◆ **STATED PROBLEM**
Starting with the first line of the data that follows, transcribe every line verbatim until the line containing "S.camera = camo" has been transcribed.

◆ **SOURCE DATA**
◆ ◆ ◆ ◆ ◆
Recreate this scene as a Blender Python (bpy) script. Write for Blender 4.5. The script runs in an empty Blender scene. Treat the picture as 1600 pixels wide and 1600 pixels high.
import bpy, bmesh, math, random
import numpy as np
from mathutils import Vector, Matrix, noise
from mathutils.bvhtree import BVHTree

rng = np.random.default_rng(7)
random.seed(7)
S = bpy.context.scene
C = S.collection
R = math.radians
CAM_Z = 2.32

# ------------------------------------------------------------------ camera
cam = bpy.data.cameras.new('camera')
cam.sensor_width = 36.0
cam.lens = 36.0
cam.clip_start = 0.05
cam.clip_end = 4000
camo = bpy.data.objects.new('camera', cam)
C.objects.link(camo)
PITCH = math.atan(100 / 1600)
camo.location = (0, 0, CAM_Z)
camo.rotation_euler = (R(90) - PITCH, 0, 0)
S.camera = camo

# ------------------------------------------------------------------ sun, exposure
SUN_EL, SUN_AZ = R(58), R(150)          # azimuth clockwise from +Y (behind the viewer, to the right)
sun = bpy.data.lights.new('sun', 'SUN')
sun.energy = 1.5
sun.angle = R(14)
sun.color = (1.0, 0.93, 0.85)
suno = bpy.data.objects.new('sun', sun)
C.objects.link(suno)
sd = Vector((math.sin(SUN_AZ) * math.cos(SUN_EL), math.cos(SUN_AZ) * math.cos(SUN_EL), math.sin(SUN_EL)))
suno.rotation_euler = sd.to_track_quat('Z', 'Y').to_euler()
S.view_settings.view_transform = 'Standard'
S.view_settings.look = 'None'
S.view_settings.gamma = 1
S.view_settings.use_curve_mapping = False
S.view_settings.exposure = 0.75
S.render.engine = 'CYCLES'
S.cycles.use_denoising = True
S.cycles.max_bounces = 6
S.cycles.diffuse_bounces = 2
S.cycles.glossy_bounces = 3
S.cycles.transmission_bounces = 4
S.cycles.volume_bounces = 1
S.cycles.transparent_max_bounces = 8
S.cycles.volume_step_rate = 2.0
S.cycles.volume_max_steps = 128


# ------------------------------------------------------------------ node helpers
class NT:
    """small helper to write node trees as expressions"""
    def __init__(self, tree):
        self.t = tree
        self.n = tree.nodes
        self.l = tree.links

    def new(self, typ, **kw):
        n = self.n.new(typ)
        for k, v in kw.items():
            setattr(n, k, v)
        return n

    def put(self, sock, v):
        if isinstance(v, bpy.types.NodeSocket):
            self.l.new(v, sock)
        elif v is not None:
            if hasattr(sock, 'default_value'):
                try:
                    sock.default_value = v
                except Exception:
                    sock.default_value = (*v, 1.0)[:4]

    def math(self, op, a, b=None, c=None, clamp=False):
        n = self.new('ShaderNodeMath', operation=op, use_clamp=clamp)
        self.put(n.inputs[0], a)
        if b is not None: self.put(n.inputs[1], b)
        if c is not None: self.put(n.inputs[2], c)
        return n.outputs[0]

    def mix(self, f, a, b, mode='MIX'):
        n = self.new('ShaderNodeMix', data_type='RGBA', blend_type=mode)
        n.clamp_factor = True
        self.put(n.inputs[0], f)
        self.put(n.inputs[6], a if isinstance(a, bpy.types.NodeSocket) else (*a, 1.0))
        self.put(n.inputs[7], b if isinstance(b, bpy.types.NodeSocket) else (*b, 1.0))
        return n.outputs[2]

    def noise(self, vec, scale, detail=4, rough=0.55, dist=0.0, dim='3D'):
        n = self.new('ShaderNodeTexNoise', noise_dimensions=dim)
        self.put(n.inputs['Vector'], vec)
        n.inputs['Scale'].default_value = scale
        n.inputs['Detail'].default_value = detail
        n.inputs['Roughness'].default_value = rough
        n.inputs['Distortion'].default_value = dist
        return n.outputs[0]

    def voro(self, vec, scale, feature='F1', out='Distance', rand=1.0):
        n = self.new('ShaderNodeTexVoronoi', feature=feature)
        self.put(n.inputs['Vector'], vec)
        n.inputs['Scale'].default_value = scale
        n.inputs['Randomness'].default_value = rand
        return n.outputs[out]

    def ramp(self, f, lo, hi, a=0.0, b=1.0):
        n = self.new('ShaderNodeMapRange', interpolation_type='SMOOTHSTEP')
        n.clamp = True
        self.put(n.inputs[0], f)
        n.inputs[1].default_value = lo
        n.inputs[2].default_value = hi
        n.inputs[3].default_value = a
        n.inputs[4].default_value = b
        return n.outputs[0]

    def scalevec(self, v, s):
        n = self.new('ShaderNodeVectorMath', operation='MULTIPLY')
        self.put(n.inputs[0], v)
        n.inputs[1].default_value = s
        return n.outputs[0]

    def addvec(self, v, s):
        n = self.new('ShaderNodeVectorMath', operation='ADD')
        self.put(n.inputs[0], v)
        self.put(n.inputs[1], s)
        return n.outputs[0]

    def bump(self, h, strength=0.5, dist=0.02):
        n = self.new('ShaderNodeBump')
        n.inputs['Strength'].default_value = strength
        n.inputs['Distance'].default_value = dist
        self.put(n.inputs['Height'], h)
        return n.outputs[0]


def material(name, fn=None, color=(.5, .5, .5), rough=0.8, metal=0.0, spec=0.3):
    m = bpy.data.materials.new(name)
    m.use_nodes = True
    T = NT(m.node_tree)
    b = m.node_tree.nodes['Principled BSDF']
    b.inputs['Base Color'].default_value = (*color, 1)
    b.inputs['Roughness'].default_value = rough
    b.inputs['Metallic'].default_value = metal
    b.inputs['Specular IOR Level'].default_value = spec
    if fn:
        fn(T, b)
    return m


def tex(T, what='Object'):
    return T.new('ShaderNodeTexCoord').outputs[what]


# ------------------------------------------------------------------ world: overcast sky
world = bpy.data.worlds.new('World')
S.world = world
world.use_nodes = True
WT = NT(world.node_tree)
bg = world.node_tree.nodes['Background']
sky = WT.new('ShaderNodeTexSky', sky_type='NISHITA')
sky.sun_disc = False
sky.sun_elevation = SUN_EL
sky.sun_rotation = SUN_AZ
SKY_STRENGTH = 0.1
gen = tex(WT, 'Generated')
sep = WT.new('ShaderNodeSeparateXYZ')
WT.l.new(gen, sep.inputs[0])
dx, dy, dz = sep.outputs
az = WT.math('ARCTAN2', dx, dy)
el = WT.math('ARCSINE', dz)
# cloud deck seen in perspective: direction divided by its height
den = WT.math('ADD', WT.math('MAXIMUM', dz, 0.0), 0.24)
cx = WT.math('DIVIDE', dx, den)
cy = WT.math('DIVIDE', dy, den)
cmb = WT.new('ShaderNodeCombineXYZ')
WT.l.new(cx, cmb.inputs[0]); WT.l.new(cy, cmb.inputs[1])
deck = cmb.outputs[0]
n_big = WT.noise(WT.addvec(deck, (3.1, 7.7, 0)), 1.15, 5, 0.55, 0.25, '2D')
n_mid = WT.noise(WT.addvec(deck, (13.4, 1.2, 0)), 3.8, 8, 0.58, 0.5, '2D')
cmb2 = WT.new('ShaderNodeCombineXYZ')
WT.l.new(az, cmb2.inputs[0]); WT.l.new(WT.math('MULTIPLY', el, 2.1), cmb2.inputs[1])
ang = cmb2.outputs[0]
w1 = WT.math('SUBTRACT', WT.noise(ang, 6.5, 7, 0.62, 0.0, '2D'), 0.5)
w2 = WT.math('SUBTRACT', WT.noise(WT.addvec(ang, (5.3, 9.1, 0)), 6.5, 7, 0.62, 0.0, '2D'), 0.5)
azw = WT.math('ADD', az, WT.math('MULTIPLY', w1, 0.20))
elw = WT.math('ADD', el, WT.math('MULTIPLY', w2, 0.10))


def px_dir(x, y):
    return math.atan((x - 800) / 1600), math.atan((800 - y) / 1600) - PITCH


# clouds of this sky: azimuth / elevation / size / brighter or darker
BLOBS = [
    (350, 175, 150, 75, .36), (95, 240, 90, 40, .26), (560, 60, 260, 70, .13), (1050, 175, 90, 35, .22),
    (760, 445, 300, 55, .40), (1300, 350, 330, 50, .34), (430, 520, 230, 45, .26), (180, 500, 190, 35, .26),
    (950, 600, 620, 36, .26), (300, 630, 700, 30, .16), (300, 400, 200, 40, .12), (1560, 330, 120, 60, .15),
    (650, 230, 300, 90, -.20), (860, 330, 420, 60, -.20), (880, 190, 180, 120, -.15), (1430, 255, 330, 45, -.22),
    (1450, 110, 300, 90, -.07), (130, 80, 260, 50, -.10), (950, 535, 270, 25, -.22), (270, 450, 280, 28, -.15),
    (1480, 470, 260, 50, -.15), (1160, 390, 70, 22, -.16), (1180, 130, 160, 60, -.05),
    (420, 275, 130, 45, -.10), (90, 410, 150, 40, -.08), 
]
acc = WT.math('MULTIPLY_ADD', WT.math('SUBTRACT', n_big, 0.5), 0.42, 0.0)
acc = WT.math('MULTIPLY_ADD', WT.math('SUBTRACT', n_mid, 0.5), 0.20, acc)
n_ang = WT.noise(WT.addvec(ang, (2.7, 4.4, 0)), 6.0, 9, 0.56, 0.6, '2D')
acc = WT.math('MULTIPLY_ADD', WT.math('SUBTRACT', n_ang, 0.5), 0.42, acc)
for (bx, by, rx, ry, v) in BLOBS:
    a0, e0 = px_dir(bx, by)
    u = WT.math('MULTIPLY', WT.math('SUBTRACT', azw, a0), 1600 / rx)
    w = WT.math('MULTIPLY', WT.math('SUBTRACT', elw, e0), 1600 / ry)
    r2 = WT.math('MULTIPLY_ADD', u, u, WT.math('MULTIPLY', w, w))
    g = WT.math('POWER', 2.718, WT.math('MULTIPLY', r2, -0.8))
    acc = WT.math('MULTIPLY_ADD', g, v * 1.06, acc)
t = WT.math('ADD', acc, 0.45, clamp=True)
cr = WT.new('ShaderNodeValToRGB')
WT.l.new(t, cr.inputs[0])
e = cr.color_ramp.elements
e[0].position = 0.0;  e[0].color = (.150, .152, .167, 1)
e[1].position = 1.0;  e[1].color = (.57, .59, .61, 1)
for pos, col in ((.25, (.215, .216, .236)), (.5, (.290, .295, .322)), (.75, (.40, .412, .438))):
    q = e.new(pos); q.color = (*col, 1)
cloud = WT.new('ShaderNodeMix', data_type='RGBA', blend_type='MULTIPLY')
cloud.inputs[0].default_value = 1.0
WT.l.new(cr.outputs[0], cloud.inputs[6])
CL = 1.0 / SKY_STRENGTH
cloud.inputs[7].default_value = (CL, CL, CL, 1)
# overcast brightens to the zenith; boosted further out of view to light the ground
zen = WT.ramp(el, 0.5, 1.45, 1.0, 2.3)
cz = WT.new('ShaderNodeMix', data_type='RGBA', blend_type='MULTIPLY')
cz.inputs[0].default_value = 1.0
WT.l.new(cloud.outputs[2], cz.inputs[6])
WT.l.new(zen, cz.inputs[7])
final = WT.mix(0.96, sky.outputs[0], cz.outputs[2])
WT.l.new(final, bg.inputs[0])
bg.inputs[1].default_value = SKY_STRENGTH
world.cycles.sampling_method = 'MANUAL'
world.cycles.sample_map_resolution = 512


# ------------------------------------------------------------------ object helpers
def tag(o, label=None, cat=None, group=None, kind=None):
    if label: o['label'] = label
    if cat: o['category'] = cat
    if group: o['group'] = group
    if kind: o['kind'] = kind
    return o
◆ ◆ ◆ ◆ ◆
◆ **RESPONSE TO THE EXERCISE**
Recreate this scene as a Blender Python (bpy) script. Write for Blender 4.5. The script runs in an empty Blender scene. Treat the picture as 1600 pixels wide and 1600 pixels high.
import bpy, bmesh, math, random
import numpy as np
from mathutils import Vector, Matrix, noise
from mathutils.bvhtree import BVHTree

rng = np.random.default_rng(7)
random.seed(7)
S = bpy.context.scene
C = S.collection
R = math.radians
CAM_Z = 2.32

# ------------------------------------------------------------------ camera
cam = bpy.data.cameras.new('camera')
cam.sensor_width = 36.0
cam.lens = 36.0
cam.clip_start = 0.05
cam.clip_end = 4000
camo = bpy.data.objects.new('camera', cam)
C.objects.link(camo)
PITCH = math.atan(100 / 1600)
camo.location = (0, 0, CAM_Z)
camo.rotation_euler = (R(90) - PITCH, 0, 0)
S.camera = camo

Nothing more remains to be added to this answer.